▶ [Aim] Type again, exactly, the lines below from the start through the line that includes "return tuple(((v/255)/12.92 if".

▶ [Data extract]
--- begin ---

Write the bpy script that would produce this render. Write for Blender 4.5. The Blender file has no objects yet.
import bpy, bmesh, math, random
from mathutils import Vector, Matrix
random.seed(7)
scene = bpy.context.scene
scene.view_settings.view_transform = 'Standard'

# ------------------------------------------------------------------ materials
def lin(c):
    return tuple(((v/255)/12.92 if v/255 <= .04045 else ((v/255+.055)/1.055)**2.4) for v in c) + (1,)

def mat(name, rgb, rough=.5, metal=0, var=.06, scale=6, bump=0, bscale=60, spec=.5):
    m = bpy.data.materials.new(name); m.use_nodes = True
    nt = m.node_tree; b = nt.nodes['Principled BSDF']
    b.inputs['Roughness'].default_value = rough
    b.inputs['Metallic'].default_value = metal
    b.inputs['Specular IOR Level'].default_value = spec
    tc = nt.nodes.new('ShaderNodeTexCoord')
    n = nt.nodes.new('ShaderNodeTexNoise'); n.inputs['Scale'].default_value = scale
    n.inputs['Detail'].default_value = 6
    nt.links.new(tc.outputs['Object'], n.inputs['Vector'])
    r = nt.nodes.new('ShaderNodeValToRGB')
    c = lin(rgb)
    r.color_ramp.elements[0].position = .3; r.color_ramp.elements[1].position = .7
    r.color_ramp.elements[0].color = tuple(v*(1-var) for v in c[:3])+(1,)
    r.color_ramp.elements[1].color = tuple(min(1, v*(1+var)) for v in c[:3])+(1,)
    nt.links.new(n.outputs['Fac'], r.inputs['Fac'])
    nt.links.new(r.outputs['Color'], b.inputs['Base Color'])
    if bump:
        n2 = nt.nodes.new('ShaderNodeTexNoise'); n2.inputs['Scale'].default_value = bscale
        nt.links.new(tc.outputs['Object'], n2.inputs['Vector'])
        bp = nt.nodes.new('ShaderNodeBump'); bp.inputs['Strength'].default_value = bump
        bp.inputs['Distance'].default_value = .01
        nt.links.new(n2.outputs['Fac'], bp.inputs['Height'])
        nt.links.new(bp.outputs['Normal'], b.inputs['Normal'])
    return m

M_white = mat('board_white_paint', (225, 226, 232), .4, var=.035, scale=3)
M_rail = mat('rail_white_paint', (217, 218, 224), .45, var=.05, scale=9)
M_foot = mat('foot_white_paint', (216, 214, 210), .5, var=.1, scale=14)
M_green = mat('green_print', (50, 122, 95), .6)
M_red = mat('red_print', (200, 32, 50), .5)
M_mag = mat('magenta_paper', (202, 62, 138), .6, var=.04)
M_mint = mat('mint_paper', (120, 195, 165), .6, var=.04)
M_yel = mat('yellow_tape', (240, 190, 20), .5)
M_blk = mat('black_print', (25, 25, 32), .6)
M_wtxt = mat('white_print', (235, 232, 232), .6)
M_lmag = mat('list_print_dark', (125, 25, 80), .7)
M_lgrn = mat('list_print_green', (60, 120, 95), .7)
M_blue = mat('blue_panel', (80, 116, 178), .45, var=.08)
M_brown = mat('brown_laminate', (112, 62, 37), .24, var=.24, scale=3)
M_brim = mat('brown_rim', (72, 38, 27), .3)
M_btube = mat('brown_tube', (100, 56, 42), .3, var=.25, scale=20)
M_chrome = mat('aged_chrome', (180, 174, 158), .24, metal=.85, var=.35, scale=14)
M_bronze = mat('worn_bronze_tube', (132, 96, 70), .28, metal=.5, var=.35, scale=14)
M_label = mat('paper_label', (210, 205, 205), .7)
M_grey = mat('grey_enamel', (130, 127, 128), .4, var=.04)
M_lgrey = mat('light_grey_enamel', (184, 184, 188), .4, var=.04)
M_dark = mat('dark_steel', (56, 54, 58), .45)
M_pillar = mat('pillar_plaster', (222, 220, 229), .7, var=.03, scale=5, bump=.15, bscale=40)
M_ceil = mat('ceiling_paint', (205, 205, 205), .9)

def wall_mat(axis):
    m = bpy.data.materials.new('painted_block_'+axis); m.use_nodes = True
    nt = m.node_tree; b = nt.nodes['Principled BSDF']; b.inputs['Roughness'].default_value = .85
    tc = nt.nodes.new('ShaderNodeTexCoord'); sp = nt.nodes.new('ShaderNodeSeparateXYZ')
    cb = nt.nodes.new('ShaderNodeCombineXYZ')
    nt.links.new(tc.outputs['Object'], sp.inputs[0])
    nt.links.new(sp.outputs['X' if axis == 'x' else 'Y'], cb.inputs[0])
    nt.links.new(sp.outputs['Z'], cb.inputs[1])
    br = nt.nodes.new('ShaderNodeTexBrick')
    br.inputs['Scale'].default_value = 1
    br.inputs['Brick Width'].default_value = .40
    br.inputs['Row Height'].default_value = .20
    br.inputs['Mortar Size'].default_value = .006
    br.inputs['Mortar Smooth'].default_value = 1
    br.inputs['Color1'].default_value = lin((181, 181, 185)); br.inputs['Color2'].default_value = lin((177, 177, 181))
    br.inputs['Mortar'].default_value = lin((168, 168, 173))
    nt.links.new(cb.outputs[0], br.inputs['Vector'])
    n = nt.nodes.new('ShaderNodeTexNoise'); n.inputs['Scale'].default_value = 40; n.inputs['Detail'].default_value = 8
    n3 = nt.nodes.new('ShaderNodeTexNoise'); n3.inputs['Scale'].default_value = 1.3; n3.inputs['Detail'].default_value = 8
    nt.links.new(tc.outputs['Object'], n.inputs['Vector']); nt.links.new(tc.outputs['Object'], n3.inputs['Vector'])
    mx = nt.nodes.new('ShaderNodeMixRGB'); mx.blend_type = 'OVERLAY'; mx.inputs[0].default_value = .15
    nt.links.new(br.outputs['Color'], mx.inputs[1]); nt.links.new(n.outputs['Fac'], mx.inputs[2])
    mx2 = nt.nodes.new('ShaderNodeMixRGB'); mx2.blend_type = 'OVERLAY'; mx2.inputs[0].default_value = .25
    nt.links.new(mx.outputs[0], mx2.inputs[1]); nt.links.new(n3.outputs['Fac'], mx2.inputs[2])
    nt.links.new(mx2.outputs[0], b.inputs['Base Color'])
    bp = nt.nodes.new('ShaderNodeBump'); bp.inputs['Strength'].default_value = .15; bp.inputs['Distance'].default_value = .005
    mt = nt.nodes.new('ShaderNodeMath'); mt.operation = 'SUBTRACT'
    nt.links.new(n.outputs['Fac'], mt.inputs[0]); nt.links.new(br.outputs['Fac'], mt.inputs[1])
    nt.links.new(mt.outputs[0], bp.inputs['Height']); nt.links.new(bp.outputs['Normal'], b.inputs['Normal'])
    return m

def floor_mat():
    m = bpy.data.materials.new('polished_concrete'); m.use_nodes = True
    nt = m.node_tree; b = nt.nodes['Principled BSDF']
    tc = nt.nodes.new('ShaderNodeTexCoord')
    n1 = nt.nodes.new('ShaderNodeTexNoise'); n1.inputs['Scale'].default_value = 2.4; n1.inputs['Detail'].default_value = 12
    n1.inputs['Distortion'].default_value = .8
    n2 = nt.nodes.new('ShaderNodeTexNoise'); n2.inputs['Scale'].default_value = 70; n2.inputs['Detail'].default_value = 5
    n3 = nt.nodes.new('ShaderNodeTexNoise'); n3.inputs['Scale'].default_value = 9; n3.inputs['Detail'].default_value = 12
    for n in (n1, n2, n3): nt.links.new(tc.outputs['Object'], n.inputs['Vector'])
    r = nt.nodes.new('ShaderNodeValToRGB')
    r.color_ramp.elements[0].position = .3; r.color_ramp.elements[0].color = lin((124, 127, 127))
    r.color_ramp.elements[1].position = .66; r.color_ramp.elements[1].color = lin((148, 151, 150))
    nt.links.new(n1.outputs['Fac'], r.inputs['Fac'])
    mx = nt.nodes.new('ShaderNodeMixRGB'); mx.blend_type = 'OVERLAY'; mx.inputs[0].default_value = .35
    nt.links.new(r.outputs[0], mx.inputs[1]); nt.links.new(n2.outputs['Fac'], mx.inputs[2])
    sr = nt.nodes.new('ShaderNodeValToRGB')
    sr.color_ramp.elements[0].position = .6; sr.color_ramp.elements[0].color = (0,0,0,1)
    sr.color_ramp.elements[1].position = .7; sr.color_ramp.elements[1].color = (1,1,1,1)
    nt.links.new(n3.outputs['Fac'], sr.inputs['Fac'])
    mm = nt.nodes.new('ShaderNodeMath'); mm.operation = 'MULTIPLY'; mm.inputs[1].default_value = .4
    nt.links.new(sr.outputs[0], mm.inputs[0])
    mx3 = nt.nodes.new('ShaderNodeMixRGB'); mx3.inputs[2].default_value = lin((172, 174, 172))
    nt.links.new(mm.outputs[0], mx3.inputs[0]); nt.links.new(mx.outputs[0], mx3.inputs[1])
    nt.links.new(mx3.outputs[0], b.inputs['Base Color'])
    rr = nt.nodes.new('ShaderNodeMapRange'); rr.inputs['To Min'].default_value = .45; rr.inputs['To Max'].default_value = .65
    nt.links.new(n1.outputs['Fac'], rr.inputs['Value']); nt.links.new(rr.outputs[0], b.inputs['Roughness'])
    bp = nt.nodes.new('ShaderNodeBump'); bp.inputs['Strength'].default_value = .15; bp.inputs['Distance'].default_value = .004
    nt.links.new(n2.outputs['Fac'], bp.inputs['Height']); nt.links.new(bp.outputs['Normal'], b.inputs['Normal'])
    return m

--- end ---

▶ [Reply]
Write the bpy script that would produce this render. Write for Blender 4.5. The Blender file has no objects yet.
import bpy, bmesh, math, random
from mathutils import Vector, Matrix
random.seed(7)
scene = bpy.context.scene
scene.view_settings.view_transform = 'Standard'

# ------------------------------------------------------------------ materials
def lin(c):
    return tuple(((v/255)/12.92 if v/255 <= .04045 else ((v/255+.055)/1.055)**2.4) for v in c) + (1,)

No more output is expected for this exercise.